La experiencia nos deja asimilar conceptos y el lenguaje nos permite nombrarlos y compartirlos. Dicho de otra forma, dar nombres a las cosas las hace familiares, las incluye en nuestro mundo. El ser capaz de enunciar algo y explicarlo suele significar que lo hemos comprendido en un grado suficiente. 

Poner nombres a las cosas implica definir qué son… Y por consecuencia también qué no son. Y es así que la noche y la mañana existen como caras complementarias de una moneda. Podemos definir de numerosas formas cuándo comienza y termina el día, para después decir: todo lo demás será la noche. 

“Para cada cosa un nombre” simplemente es un principio que indica nuestra capacidad de capturar en un concepto claramente definido una porción de la existencia… Aunque esta esté solo en nuestra mente.

Entonces ¿qué pasa con aquello que podemos explicar, definir con suficiencia y sin embargo no hemos jamás visto? 

Y fue la tarde y la mañana un día.

Lo real y lo imaginario son cosas diferentes pero complementarias, y ambas pueden ser nombradas, separadas, o en la misma oración, luego comunicadas y discutidas. 

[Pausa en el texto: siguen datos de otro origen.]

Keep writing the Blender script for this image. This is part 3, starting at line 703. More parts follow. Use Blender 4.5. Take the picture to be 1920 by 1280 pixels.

Cuando nos limitamos a pensar que solo lo que podemos ver y medir ‘existe’, estamos adaptando una visión materialista que hoy predomina en muchos de los ámbitos más íntimos de nuestras sociedades. En estas ya no hay espacio para lo que antes se percibía como sagrado y hemos reducido nuestro entorno a un espacio simple de cosas tangibles. Habiéndonos autoexiliado a este universo de lo puramente material, quizá nos estemos haciendo prisioneros del presente.

Y puede ser que las palabras y los conceptos sean objetos de otra naturaleza. Una palabra adquiere un valor preciso solo al convivir con el mundo real. Al escoger un conjunto de palabras y aplicarlas a una situación, estamos delimitando un particular universo. Uno de tantos posibles.

Pudiésemos proponer que la realidad solo es evidente y contundente al tenerla frente a nosotros y las palabras tienen que encontrar su lugar en la mente de cada uno que las escucha y se forma con ellas un mundo interior. Entonces se torna más importante el encontrar un marco común de referencia que nos permita compartir esos nuevos y muchas veces muy personales universos de palabras.

Pero esa, es palabrería para otra ocasión… 

Tanto que hablamos de entender o ser entendidos. Tanto que preguntamos y decimos, para al final quedarnos sin palabras que describan lo que realmente sentimos.